To update libunits.sl to include the new length.c routines, copy the old version of length.o to oldlength.o; then compile length.c and rebuild the library with the new length.o and oldlength.o:

$ cp length.c oldlength.c              Save the old source.
$ mv length.o oldlength.o              Save old length.o.          . . .                         Make new length.c.
$ cc -Aa -c +z length.c                Make
new length.o.
$ ld -b -o libunits.sl oldlength.o \   Relink the library. 
    volume.o mass.o length.o

Thereafter, any programs linked with libunits.sl use the new versions of length-conversion routines defined in length.o. Programs linked with the old version of the library still use those routines from oldlength.o. For details on linking with shared libraries, see Chapter 3 “Linker Tasks”.

When adding modules to a library for a particular release of the library, it is best to give all modules the same version date. For example, if you complete file1.o on 04/93, file2.o on 05/93, and file3.o on 07/93, it would be best to give all the modules the same version date, say 07/93.

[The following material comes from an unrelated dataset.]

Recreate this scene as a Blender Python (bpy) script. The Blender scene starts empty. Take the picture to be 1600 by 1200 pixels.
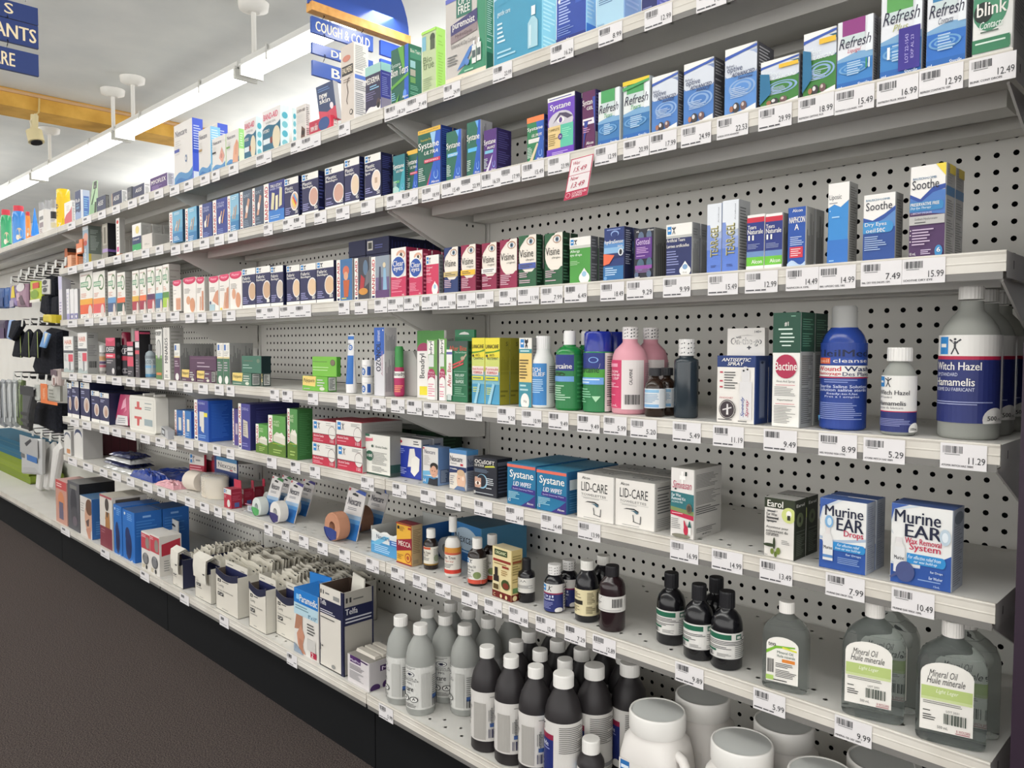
import bpy, math, random
from mathutils import Vector, Matrix
random.seed(7)
S = bpy.context.scene
COL = S.collection
IN = .0254
# ---------------------------------------------------------------- camera, world, lights, exposure
FPX = 1201.09                                  # focal length in pixels of the 1600x1200 frame
YAW, PIT, ROL = .7838, .0456, -.0025
CX, CY, CZ = 1.3282, -1.3495, .968
_f = Vector((-math.sin(YAW)*math.cos(PIT), math.cos(YAW)*math.cos(PIT), -math.sin(PIT)))
_r = _f.cross(Vector((0, 0, 1))).normalized(); _d = _f.cross(_r)
_c, _s = math.cos(ROL), math.sin(ROL)
RX = _c*_r+_s*_d; RD = -_s*_r+_c*_d; RF = _f
CAMP = Vector((CX, CY, CZ))
cd = bpy.data.cameras.new('camera'); cam = bpy.data.objects.new('camera', cd); COL.objects.link(cam)
cd.sensor_fit = 'HORIZONTAL'; cd.sensor_width = 36; cd.lens = 36*FPX/1600; cd.clip_start = .02; cd.clip_end = 60
m = Matrix.Identity(4)
for i in range(3):
    m[i][0] = RX[i]; m[i][1] = -RD[i]; m[i][2] = -RF[i]; m[i][3] = CAMP[i]
cam.matrix_world = m
S.camera = cam
w = bpy.data.worlds.new('shop_air'); S.world = w; w.use_nodes = True
bg = w.node_tree.nodes['Background']; bg.inputs[0].default_value = (1, .985, .955, 1); bg.inputs[1].default_value = 3.1
S.view_settings.view_transform = 'Standard'; S.view_settings.look = 'None'
S.view_settings.exposure = -.38; S.view_settings.gamma = 1; S.view_settings.use_curve_mapping = False
S.cycles.max_bounces = 8; S.cycles.use_denoising = True; S.cycles.sample_clamp_indirect = 4
CEIL = 2.70
def area(name, loc, sx, sy, power, col=(1, .98, .95), rot=(0, 0, 0)):
    l = bpy.data.lights.new(name, 'AREA'); l.shape = 'RECTANGLE'; l.size = sx; l.size_y = sy; l.energy = power; l.color = col
    o = bpy.data.objects.new(name, l); o.location = loc; o.rotation_euler = rot; COL.objects.link(o)
# light of the ceiling fixtures over the aisles (only the row behind the gondola is built); the fills are added
area('aisle_tube_light', (-.6, -1.55, CEIL-.2), 7.6, .12, 22)
area('next_aisle_tube_light', (-2.6, .50, CEIL-.40), 9.6, .1, 60)
area('rear_fill_light', (-.3, -4.4, CEIL-.2), 7.6, .12, 60)  # unseen rear row, added to brighten the back panels
area('far_store_light', (-8.2, -1.0, CEIL-.25), 3, .3, 45)
area('aisle_tube_uplight', (-2.2, -1.55, CEIL-.3), 8, .12, 130, rot=(math.pi, 0, 0))  # added upward light that brightens the ceiling
area('next_aisle_tube_uplight', (-2.6, 1.6, CEIL-.4), 9.6, .1, 40, rot=(math.pi, 0, 0))  # added upward fill for the ceiling past the gondola
area('far_store_uplight', (-8.2, -.6, CEIL-.4), 3, .3, 90, rot=(math.pi, 0, 0))  # added upward fill for the far ceiling

def ray(u, v): return ((u-800)*RX+(v-600)*RD+FPX*RF)
def onx(u, v, x):
    d = ray(u, v); return CAMP+d*((x-CX)/d.x)
def ony(u, v, y):
    d = ray(u, v); return CAMP+d*((y-CY)/d.y)
def onz(u, v, z):
    d = ray(u, v); return CAMP+d*((z-CZ)/d.z)
def pj(p):
    q = Vector(p)-CAMP; z = q.dot(RF); return 800+FPX*q.dot(RX)/z, 600+FPX*q.dot(RD)/z
# ---------------------------------------------------------------- materials
MATS = {}
NAMED = dict(w='efece6', k='15151a', n='1d2357', g='8f8f8c', d='3a3b40', r='b3202f', b='1f62b0', B='1b3a94', t='2f8fa6', G='2c7a45', y='f0d34a', o='e8792e',
             p='5a2f83', s='d6a98a', m='8a1f45', l='a8d867', c='e9dcc0', v='c9c6c2', a='8fc0dc', e='18513f', M='c8355f', Y='e3b43a', S='c9cbcc', q='55504d')
def lin(h):
    r = []
    for i in (0, 2, 4):
        c = int(h[i:i+2], 16)/255; r.append(c/12.92 if c <= .04045 else ((c+.055)/1.055)**2.4)
    return r
def mat(key):
    """a plain colour 'c' / 'rrggbb', optionally 'colour:finish'"""
    if key in MATS: return MATS[key]
    c, _, fin = key.partition(':')
    h = NAMED.get(c, c)
    m = bpy.data.materials.new('colour_'+key); m.use_nodes = True
    b = m.node_tree.nodes['Principled BSDF']
    b.inputs['Base Color'].default_value = (*lin(h), 1); b.inputs['Roughness'].default_value = .45
    b.inputs['Specular IOR Level'].default_value = .35
    if fin == 'gloss': b.inputs['Roughness'].default_value = .18; b.inputs['Specular IOR Level'].default_value = .5
    if fin == 'matte': b.inputs['Roughness'].default_value = .8; b.inputs['Specular IOR Level'].default_value = .15
    if fin == 'paint': b.inputs['Roughness'].default_value = .38
    if fin == 'clear':
        b.inputs['Roughness'].default_value = .04; b.inputs['Transmission Weight'].default_value = .94; b.inputs['IOR'].default_value = 1.2
    if fin == 'film':
        b.inputs['Roughness'].default_value = .12; b.inputs['Alpha'].default_value = .35
    if fin == 'frost':
        b.inputs['Roughness'].default_value = .38; b.inputs['Transmission Weight'].default_value = .35; b.inputs['IOR'].default_value = 1.15
    if fin == 'metal': b.inputs['Metallic'].default_value = 1; b.inputs['Roughness'].default_value = .3
    MATS[key] = m; return m
def glow(name, col, s):
    m = bpy.data.materials.new(name); m.use_nodes = True; b = m.node_tree.nodes['Principled BSDF']
    b.inputs['Emission Color'].default_value = (*col, 1); b.inputs['Emission Strength'].default_value = s; b.inputs['Base Color'].default_value = (.8, .8, .8, 1)
    MATS[name] = m; return m
def noisy(name, c1, c2, scale, rough=.9, bump=0, detail=6, lo=.35, hi=.65):
    m = bpy.data.materials.new(name); m.use_nodes = True; nt = m.node_tree; b = nt.nodes['Principled BSDF']
    tc = nt.nodes.new('ShaderNodeTexCoord'); n = nt.nodes.new('ShaderNodeTexNoise'); r = nt.nodes.new('ShaderNodeValToRGB')
    n.inputs['Scale'].default_value = scale; n.inputs['Detail'].default_value = detail
    r.color_ramp.elements[0].color = (*lin(c1), 1); r.color_ramp.elements[1].color = (*lin(c2), 1)
    r.color_ramp.elements[0].position = lo; r.color_ramp.elements[1].position = hi
    nt.links.new(tc.outputs['Object'], n.inputs['Vector']); nt.links.new(n.outputs['Fac'], r.inputs['Fac']); nt.links.new(r.outputs['Color'], b.inputs['Base Color'])
    b.inputs['Roughness'].default_value = rough; b.inputs['Specular IOR Level'].default_value = .2
    if bump:
        bp = nt.nodes.new('ShaderNodeBump'); bp.inputs['Strength'].default_value = bump; bp.inputs['Distance'].default_value = .004
        nt.links.new(n.outputs['Fac'], bp.inputs['Height']); nt.links.new(bp.outputs['Normal'], b.inputs['Normal'])
    MATS[name] = m; return m
# ---------------------------------------------------------------- mesh collector
class MB:
    def __init__(s): s.v = []; s.f = []; s.m = []; s.k = []; s.smooth = []
    def add(s, vs, fs, key, smooth=False):
        o = len(s.v); s.v += [tuple(p) for p in vs]
        if key not in s.k: s.k.append(key)
        i = s.k.index(key)
        for f in fs: s.f.append([o+j for j in f]); s.m.append(i); s.smooth.append(smooth)
    def quad(s, a, b, c, d, key): s.add([a, b, c, d], [(0, 1, 2, 3)], key)
    def hexa(s, p, keys):
        """p: 8 corners, bottom ring then top ring, from front-left anticlockwise seen from above; keys: front,right,back,left,top,bottom"""
        if isinstance(keys, str): keys = [keys]*6
        for f, k in zip(((0, 1, 5, 4), (1, 2, 6, 5), (2, 3, 7, 6), (3, 0, 4, 7), (4, 5, 6, 7), (3, 2, 1, 0)), keys): s.add([p[i] for i in f], [(0, 1, 2, 3)], k)
    def box(s, x0, x1, y0, y1, z0, z1, keys):
        s.hexa([(x0, y0, z0), (x1, y0, z0), (x1, y1, z0), (x0, y1, z0), (x0, y0, z1), (x1, y0, z1), (x1, y1, z1), (x0, y1, z1)], keys)
    def prism(s, pts, fn, a, b, key):
        """pts 2D polygon, fn(p, t) -> 3D, between t=a and t=b"""
        n = len(pts); s.add([fn(p, a) for p in pts]+[fn(p, b) for p in pts], [tuple(range(n))[::-1], tuple(range(n, 2*n))]+[(i, (i+1) % n, n+(i+1) % n, n+i) for i in range(n)], key)
    def lathe(s, c, prof, key, n=28, ridge=0, sq=None):
        """prof [(r,z)...]; sq=(ax, ay, power) squashes the ring into a rounded rectangle"""
        vs = []; 
        for r, z in prof:
            for i in range(n):
                a = 2*math.pi*i/n; rr = r*(1-ridge*(i % 2))
                ca, sa = math.cos(a), math.sin(a)
                if sq:
                    k = (abs(ca)**sq[2]+abs(sa)**sq[2])**(-1/sq[2]); q = sq[3] if len(sq) > 3 else 0
                    vs.append((c[0]+rr*k*ca*sq[0], c[1]+rr*k*sa*sq[1], c[2]+z))
                else: vs.append((c[0]+rr*ca, c[1]+rr*sa, c[2]+z))
        fs = []
        for j in range(len(prof)-1):
            for i in range(n): fs.append((j*n+i, j*n+(i+1) % n, (j+1)*n+(i+1) % n, (j+1)*n+i))
        s.add(vs, fs, key, ridge == 0)
        L = len(prof)-1
        s.add([vs[i] for i in range(n)], [tuple(range(n))[::-1]], key); s.add([vs[L*n+i] for i in range(n)], [tuple(range(n))], key)
    def tube(s, pts, r, key, n=8):
        pts = [Vector(p) for p in pts]; vs = []
        for i, p in enumerate(pts):
            t = (pts[min(i+1, len(pts)-1)]-pts[max(i-1, 0)]).normalized()
            a = t.cross(Vector((0, 0, 1)) if abs(t.z) < .9 else Vector((1, 0, 0))).normalized(); b = t.cross(a)
            for j in range(n):
                q = 2*math.pi*j/n; vs.append(p+r*(math.cos(q)*a+math.sin(q)*b))
        fs = [(i*n+j, i*n+(j+1) % n, (i+1)*n+(j+1) % n, (i+1)*n+j) for i in range(len(pts)-1) for j in range(n)]
        s.add(vs, fs, key, True); L = len(pts)-1
        s.add(vs[:n], [tuple(range(n))[::-1]], key); s.add(vs[L*n:], [tuple(range(n))], key)
    def build(s, name, parent=None):
        me = bpy.data.meshes.new(name); me.from_pydata(s.v, [], s.f)
        for k in s.k: me.materials.append(MATS.get(k) or mat(k))
        me.polygons.foreach_set('material_index', s.m); me.polygons.foreach_set('use_smooth', s.smooth); me.update()
        o = bpy.data.objects.new(name, me); COL.objects.link(o)
        if parent: o.parent = parent; o.matrix_parent_inverse = Matrix.Translation(-parent.location)
        return o
def tag(o, label=None, cat=None, group=None, kind=None):
    if label: o['label'] = label
    if cat: o['category'] = cat
    if group: o['group'] = group
    if kind: o['kind'] = kind
    return o
def empty(name, loc):
    o = bpy.data.objects.new(name, None); o.location = loc; o.empty_display_size = .02; COL.objects.link(o); return o
def dup(o, d, label=None, group=None):
    c = o.copy(); COL.objects.link(c); c.location = Vector(o.location)+Vector(d)
    for ch in list(o.children):
        e = ch.copy(); COL.objects.link(e); e.parent = c; e.matrix_parent_inverse = ch.matrix_parent_inverse.copy()
    if label: c['label'] = label
    if group: c['group'] = group
    return c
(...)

The reason for doing this is best illustrated with an example. Suppose in the previous example you gave each module a version date corresponding to the date it was completed: 04/93 for file1.o, 05/93 for file2.o, and 07/93 for file3.o. You then build the final library on 07/93 and link an application a.out with the library. Now suppose that you introduce an incompatible change to function foo found in file1.o, set the version date to 05/93, and rebuild the library. If you run a.out with the new version of the library, a.out will get the new, incompatible version of foo because its version date is still earlier than the date the application was linked with the original library!